Despite multiple challenges, some organic projects are taking off in North Vietnam. I spent a few months last year with organic farmers in the region and am impressed with the way they are working in this unique and challenging environment.

One example is Green Vietnam (www.greenvietnam.com), a 136-acre organic farm near the Cham Chu nature reserve in the hills of Tuyen Quang Province. The farm is at the base of a hill full of longan orchards (a tropical fruit tree) and endangered hardwoods where semi-wild goats graze for much of the year. The farmer who started Green Vietnam, Vuong Ngoc Quang, grew up on the streets of Hanoi and learned to speak English while shining shoes and selling postcards. He met an American activist, a Harvard dropout, and together they started an organic garden project for victims of Agent Orange. Years later Quang returned to his home province to plant a fruit forest – and Green Vietnam, which now grows around 12,000 fruit trees, 30,000 hardwoods, and organic vegetables to sell at local markets in Hanoi.

The farm’s ecolodge serves all organic food, and the nonprofit Green Vietnam, a kind of rehabilitation center for poor marginalized farmers, trains its local community in organic agroforestry to encourage diversification beyond rubber tree and cassava planting.

Another success story is the Human Ecology Practice Area, a 1,000-acre ecotopia in the Huong Son district of North Central Vietnam where indigenous youth from around the Mekong Region learn eco-farming (a mix of traditional, organic and permaculture techniques). Students and staff live together to share and apply techniques in a community-based, student-centered and democratic environment. The Social Policy Ecology Research Institute runs the farm, focusing on equal rights for ethnic minorities and indigenous people of the Mekong region and promoting a sustainable and harmonious relationship between people and nature through eco-farming.

Most of the rest of the farming in Vietnam is very small scale and family based. Almost everyone in rural areas has a small rice paddy with a vegetable garden, and everyone has a garden of some kind, even if it is part of the curbside ditch. In the north, the average size of a farm is about half an acre.

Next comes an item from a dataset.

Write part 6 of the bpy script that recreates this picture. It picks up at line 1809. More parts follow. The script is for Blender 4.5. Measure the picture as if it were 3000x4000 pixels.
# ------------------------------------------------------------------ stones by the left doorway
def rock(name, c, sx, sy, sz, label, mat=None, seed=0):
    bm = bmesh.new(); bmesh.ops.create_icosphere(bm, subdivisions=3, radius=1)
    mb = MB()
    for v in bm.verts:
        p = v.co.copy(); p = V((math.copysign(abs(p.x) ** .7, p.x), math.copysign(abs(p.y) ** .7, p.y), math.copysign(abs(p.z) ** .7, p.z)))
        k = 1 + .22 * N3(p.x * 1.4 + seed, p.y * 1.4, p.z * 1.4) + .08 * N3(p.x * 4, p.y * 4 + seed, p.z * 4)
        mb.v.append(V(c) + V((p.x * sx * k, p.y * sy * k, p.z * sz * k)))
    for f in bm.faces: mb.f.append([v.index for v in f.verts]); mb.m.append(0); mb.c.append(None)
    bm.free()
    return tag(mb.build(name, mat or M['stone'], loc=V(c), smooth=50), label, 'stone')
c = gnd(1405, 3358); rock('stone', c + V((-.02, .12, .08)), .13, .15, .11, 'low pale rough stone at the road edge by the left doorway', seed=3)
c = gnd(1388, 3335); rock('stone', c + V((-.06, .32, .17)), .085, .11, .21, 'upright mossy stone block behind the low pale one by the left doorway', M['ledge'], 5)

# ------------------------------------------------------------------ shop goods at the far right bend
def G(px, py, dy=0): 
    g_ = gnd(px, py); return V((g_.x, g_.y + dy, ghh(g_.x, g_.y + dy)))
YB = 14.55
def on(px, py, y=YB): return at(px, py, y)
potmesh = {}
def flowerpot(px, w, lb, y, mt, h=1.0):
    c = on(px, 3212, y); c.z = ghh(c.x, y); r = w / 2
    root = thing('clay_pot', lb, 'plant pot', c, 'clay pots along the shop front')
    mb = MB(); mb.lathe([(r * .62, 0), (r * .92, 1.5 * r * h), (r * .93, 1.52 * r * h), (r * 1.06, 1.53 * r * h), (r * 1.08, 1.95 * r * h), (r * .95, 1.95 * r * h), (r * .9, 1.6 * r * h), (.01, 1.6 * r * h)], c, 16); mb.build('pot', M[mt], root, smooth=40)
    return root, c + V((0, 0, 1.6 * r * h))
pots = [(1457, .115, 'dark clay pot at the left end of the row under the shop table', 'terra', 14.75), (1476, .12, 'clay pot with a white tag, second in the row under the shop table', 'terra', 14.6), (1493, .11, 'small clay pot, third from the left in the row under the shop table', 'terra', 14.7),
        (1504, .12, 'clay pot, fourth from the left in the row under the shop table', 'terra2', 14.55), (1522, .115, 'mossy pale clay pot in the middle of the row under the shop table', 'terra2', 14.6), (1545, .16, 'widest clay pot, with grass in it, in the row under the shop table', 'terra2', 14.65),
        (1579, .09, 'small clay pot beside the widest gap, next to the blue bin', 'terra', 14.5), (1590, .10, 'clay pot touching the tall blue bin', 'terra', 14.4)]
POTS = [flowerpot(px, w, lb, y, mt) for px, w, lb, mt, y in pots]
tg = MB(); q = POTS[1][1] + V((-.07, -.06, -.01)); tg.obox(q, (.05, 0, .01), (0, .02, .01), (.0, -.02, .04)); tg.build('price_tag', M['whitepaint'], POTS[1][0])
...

Vietnam, like other countries, should work hard to ensure that its people can access safe and healthy food. It can support organic smallholder farming through training and extension services and encouraging local markets. Encouraging the domestic market will make healthy, organic food more profitable for farmers and more available for Vietnamese people.

The best scenario for organic in Vietnam right now is the Participatory Guarantee System (PGS), in which small-scale farmers organize to inspect and certify each other. This can be used in conjunction with the Community Supported Agriculture model, which links the consumer directly with the farmer, so that the relationship is close and everyone knows what happens to food all the way from field to table.

Organic has a significant role to play in creating real food security and healthy localized food systems in Vietnam. It is not just about a higher market premium; it is about the four basic principles of health, ecology, fairness and care called for by the International Federation of Organic Agriculture Movements (IFOAM). Organic is about creating the best possible system to benefit all the biotic communities involved. In fact, the agricultural ministry in the country of Bhutan has translated “organic agriculture” as “Buddhist agriculture” to reflect this approach. This view supports the idea of local markets for producers and consumers.

Organic is sustainable in that it benefits culture and nature as well as the economy. Studies of organic farmers in the Hanoi area, by Action for the City and by the Danish NGO Agricultural Development Denmark Asia, show that most prefer organic to conventional production. Organic farmers here see increased incomes, and their products are being sold at a premium. They see improvements in their communities, in their health, in local biodiversity, and they have greater personal satisfaction knowing that they are supplying good clean food for themselves and their customers. As a MOFGA member abroad, I am happily working toward an organic future for Vietnam and hope to bring what I have learned back to Maine one of these days.